#### LISTED RECORDS

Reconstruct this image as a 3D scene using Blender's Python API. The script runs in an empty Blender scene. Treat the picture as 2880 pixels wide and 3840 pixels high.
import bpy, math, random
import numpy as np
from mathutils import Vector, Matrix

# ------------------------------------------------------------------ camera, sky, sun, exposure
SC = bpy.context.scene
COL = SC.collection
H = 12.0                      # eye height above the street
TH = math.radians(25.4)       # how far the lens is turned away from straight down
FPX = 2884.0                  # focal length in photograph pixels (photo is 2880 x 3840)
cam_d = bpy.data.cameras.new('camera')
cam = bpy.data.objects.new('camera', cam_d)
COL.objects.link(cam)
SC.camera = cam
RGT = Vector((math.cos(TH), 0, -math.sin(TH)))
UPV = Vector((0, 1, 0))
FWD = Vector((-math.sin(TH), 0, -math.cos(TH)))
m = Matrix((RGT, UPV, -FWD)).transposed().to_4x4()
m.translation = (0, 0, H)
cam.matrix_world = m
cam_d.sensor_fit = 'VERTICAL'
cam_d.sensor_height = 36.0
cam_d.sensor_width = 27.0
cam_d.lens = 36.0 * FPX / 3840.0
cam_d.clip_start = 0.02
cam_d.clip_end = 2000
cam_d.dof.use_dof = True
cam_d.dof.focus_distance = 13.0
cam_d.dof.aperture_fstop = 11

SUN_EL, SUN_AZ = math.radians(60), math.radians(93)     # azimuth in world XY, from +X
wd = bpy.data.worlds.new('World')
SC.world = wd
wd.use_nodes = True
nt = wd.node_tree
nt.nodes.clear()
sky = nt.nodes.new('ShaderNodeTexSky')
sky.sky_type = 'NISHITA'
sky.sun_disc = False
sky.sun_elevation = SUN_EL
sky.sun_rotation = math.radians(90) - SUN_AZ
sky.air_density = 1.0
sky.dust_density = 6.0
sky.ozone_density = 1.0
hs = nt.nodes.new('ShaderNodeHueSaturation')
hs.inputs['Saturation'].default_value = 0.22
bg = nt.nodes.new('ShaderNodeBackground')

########
#### LISTED RECORDS

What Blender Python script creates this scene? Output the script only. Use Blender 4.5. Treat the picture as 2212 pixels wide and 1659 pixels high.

########

* TASK INSTRUCTIONS: Lines holding the word "Python" in the entries above are the ones to pull out. Copy them all.

* SOLUTION FOR THIS EXERCISE:
Reconstruct this image as a 3D scene using Blender's Python API. The script runs in an empty Blender scene. Treat the picture as 2880 pixels wide and 3840 pixels high.
What Blender Python script creates this scene? Output the script only. Use Blender 4.5. Treat the picture as 2212 pixels wide and 1659 pixels high.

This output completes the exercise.